DATA:

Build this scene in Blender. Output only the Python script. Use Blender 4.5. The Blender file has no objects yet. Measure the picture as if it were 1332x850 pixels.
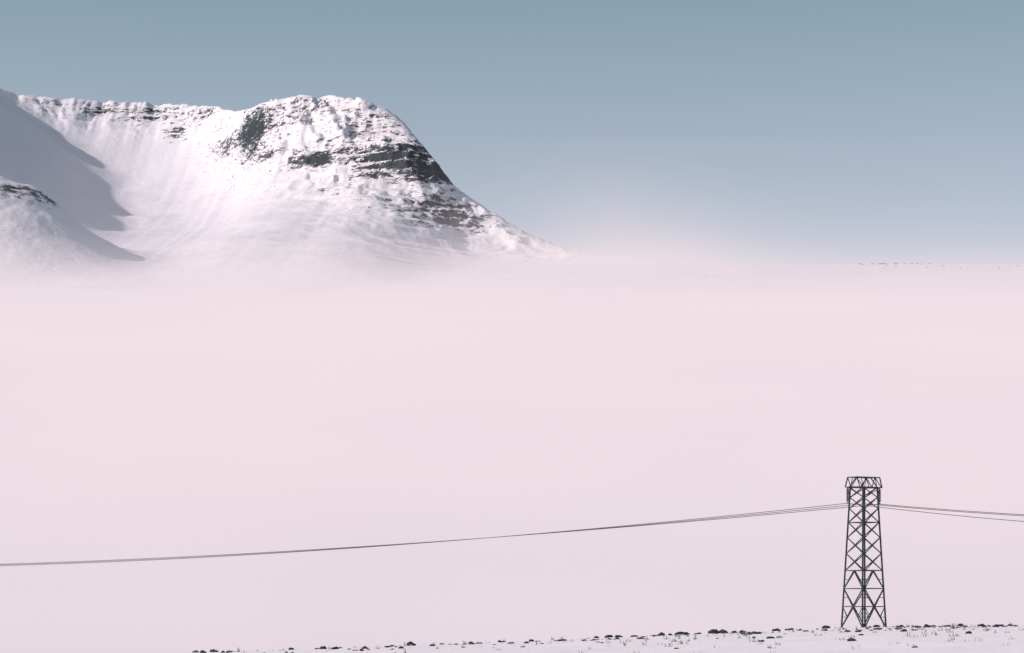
import bpy, bmesh, math, random
import numpy as np
from mathutils import Vector
random.seed(7)
rng = np.random.RandomState(11)
scene = bpy.context.scene
scene.view_settings.view_transform = 'Standard'
scene.view_settings.look = 'None'
scene.view_settings.exposure = 0

F = 3777.0; EYE = 1.8
def W(px, py, Y):
    return ((px-666)/F*Y, Y, EYE+(800-py)/F*Y)

# ---------------- noise ----------------
PERM = rng.permutation(512)
ANG = rng.rand(512)*2*np.pi
GX, GY = np.cos(ANG), np.sin(ANG)
def perlin(x, y):
    x = np.asarray(x, float); y = np.asarray(y, float)
    xi = np.floor(x).astype(int); yi = np.floor(y).astype(int)
    xf = x-xi; yf = y-yi
    u = xf**3*(xf*(xf*6-15)+10); v = yf**3*(yf*(yf*6-15)+10)
    def g(ix, iy, dx, dy):
        h = PERM[(PERM[ix & 511]+iy) & 511]
        return GX[h]*dx+GY[h]*dy
    a = g(xi, yi, xf, yf); b = g(xi+1, yi, xf-1, yf)
    c = g(xi, yi+1, xf, yf-1); d = g(xi+1, yi+1, xf-1, yf-1)
    return ((a+(b-a)*u)*(1-v)+(c+(d-c)*u)*v)*1.5
def fbm(x, y, o=4, gain=.5):
    s = 0; a = 1; t = 0
    for i in range(o):
        s = s+a*perlin(x*2**i+17.3*i, y*2**i+9.1*i); t += a; a *= gain
    return s/t
def ridged(x, y, o=4):
    s = 0; a = 1; t = 0
    for i in range(o):
        s = s+a*(1-np.abs(perlin(x*2**i+3.3*i, y*2**i+5.7*i))*2); t += a; a *= .5
    return s/t
def sstep(a, b, x):
    t = np.clip((x-a)/(b-a), 0, 1); return t*t*(3-2*t)
def smax(a, b, k):
    h = np.clip(.5+.5*(a-b)/k, 0, 1)
    return b*(1-h)+a*h+k*h*(1-h)

# ---------------- terrain ----------------
SL = .155
RP = [(-900,150,7000),(-500,120,7100),(-150,110,7100),(0,119,7150),(20,124,7180),(35,126,7200),(60,127,7200),(120,130,7200),(180,134,7200),(240,139,7150),
      (285,142,7000),(300,147,6850),(320,143,6620),(335,133,6480),(345,129,6420),(370,127,6380),(400,126,6320),(440,126,6250),(460,132,6200),
      (498,138,6120),(515,149,6080),(534,167,6050),(552,190,6020),(572,216,6000),(585,236,5980),(603,251,5960),
      (632,270,5930),(657,287,5880),(682,303,5820),(732,321,5700),(790,331,5600),(860,339,5540),(1000,345,5500),
      (1140,347,5500),(1250,350,5500),(1332,352,5500),(1800,362,5500),(2600,370,5500)]
RW = np.array([W(*p) for p in RP])
def smooth_interp(x, xs, vs, w=14):
    return sum(np.interp(x+w*o, xs, vs) for o in (-1,-.6,-.2,.2,.6,1))/6
# headland face / cirque headwall profiles: distance from rim -> drop
DT = np.array([0,35,80,140,200,250,310,450,700,1000,1300,6000])
DD = np.array([0,7,40,100,165,200,228,290,365,430,485,2000])
HT = np.array([0,18,60,150,350,600,900,1200,1500,6000])
HD = np.array([0,7,55,118,225,325,412,482,535,2000])
def lerp_prof(t, a, b):
    w = 10.+.2*np.clip(t, 0, 900)
    return sum(np.interp(np.maximum(t+w*o,0),a,b) for o in (-1,-.6,-.2,.2,.6,1))/6
def ground_h(x, y):
    z = .04*110*np.tanh(x/110.) - .00625*y
    z = z + .28*fbm(x/22., y/30., 3)*sstep(0, 60, y) + .12*perlin(x/6., y/8.)
    z = z + .45*np.exp(-((x-70)/14.)**2-((y-580)/25.)**2)
    return z
def height(x, y):
    g = ground_h(x, np.minimum(y, 1300)) - 11*sstep(600, 900, y)
    g = g + 12*np.exp(-(((x+227)/34.)**2+((y-877)/40.)**2))
    yr0 = smooth_interp(x, RW[:,0], RW[:,1], 90)
    zr = smooth_interp(x, RW[:,0], RW[:,2], 13)
    zr_s = smooth_interp(x, RW[:,0], RW[:,2], 70)
    Fr = np.clip((zr_s-640)/470., 0, 1)
    amp = np.clip(Fr*3, 0, 1)
    hw = 1-sstep(-840, -500, x)      # 1 = headwall, 0 = headland
    t0 = yr0-y
    near = np.exp(-np.maximum(t0,0)/110.)
    yr = yr0 + near*amp*(40*fbm(x/150., 0*x+3.3, 2)+20*fbm(x/45., 0*x+8.3, 3))
    zr = zr_s + (zr-zr_s + amp*(2.8*perlin(x/28., 0*x+1.5)+2.2*perlin(x/9., 0*x+4.5)))*np.exp(-np.abs(t0)/60.)
    yc = np.minimum(y, yr)
    ap = SL*(np.maximum(yc, 1100)-1200) - .06*np.maximum(y-yr, 0)
    ap = ap + 9*fbm(x/600., y/500., 3)*sstep(1300, 2500, y)*sstep(5500,4800,y)
    ap = ap + (2.2*fbm(x/120., y/160., 3)+5*fbm(x/330.+4, y/210., 3))*sstep(1300, 2500, y)*(.3+.7*sstep(5480,5100,y))
    t = yr-y
    wx = x+45*perlin(x/130., y/130.)+14*perlin(x/35.,y/35.)+.30*y
    wy = y+45*perlin(x/130.+9, y/130.+4)
    gul = ridged(wx/120., wy/170., 6)
    big = fbm(wx/230.+5, wy/260., 3)
    cl0 = sstep(0, 70, t)*sstep(560, 180, t)
    cl1 = sstep(0, 25, t)*sstep(170, 60, t)
    cl = (cl0*(1-hw)+.75*cl1*hw)*amp
    t2 = t - cl*((66*(1-hw)+38*hw)*(gul-.35) + 60*(1-hw)*big)
    tal = amp*sstep(150,420,t)*(1-hw)*sstep(1300,800,t)*sstep(-560,-180,x)
    tal2 = (ridged((x+.35*y)/80.,(y-.3*x)/150.,5)-.4)
    t2 = t2 - tal*17*tal2
    drop = lerp_prof(t2, DT, DD)*(1-hw)+lerp_prof(t2, HT, HD)*hw
    back = np.maximum(-t, 0)
    Mz = zr - drop*Fr - (1-Fr)*.24*np.maximum(t,0) - .05*back
    Mz = Mz + cl*(6*fbm(x/45., y/45., 5, .62)) + amp*sstep(60,400,t)*(14*fbm(x/320.,y/320.,3)+4*fbm(x/95.,y/110.,3))
    per = 22.
    ph = (Mz+9*fbm(x/300., y/300., 2))/per*2*np.pi
    Mz = Mz - (cl+.6*tal)*(2.9*np.sin(ph)+1.1*np.sin(ph*2.3+1))*(.7+.8*perlin(x/120.,y/200.))
    ok = Fr > .004
    kk = 6+60*Fr
    m = np.where(ok, smax(Mz, ap, kk), ap)
    m = np.where(ok & (t < 30), np.maximum(np.minimum(m, Mz), np.minimum(m, ap)), m)
    # out-of-frame left ridge that shades the bowl
    rx = -1440+40*fbm(y/300., 0*y, 2)
    rh = np.interp(y, [4900,5200,5500,6000,6500,7000,7200,8000],[520,950,1110,1215,1300,1392,1410,1300])
    L = rh - .70*np.abs(x-rx) + 6*fbm(x/160., y/160., 4)
    m = np.where(y > 4600, smax(L, m, 50.), m)
    # rocky shoulder in front, lower left
    dx = (x+930); dy = (y-5050)
    sh = 172*np.exp(-np.abs(dx/200.)**2.4*np.where(dx>0,1,.35))*np.exp(-(dy/260.)**2)
    m = m + sh*(1+.09*fbm(x/70., y/70., 5))
    f = sstep(900, 1300, y)
    return g*(1-f)+m*f

def make_grid(name, xs, ys, mat, attr=None):
    X, Y = np.meshgrid(xs, ys)
    Z = height(X, Y)
    nx, ny = len(xs), len(ys)
    co = np.stack([X.ravel(), Y.ravel(), Z.ravel()], 1)
    i = np.arange(ny-1)[:,None]*nx + np.arange(nx-1)[None,:]
    i = i.ravel()
    quads = np.stack([i, i+1, i+1+nx, i+nx], 1)
    me = bpy.data.meshes.new(name)
    me.vertices.add(len(co)); me.vertices.foreach_set('co', co.ravel())
    me.loops.add(quads.size); me.loops.foreach_set('vertex_index', quads.ravel().astype(np.int32))
    me.polygons.add(len(quads)); me.polygons.foreach_set('loop_start', (np.arange(len(quads))*4).astype(np.int32))
    me.polygons.foreach_set('loop_total', np.full(len(quads), 4, np.int32))
    me.update(calc_edges=True)
    me.polygons.foreach_set('use_smooth', np.ones(len(quads), bool))
    if attr is not None:
        a = me.attributes.new('rock', 'FLOAT', 'POINT')
        a.data.foreach_set('value', attr(X, Y, Z).ravel().astype(np.float32))
    me.materials.append(mat)
    ob = bpy.data.objects.new(name, me); scene.collection.objects.link(ob)
    return ob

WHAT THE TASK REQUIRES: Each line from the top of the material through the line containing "return ((px-666)/F*Y, Y, EYE+(800-py)/F*Y)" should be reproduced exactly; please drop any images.

SOLUTION:
Build this scene in Blender. Output only the Python script. Use Blender 4.5. The Blender file has no objects yet. Measure the picture as if it were 1332x850 pixels.
import bpy, bmesh, math, random
import numpy as np
from mathutils import Vector
random.seed(7)
rng = np.random.RandomState(11)
scene = bpy.context.scene
scene.view_settings.view_transform = 'Standard'
scene.view_settings.look = 'None'
scene.view_settings.exposure = 0

F = 3777.0; EYE = 1.8
def W(px, py, Y):
    return ((px-666)/F*Y, Y, EYE+(800-py)/F*Y)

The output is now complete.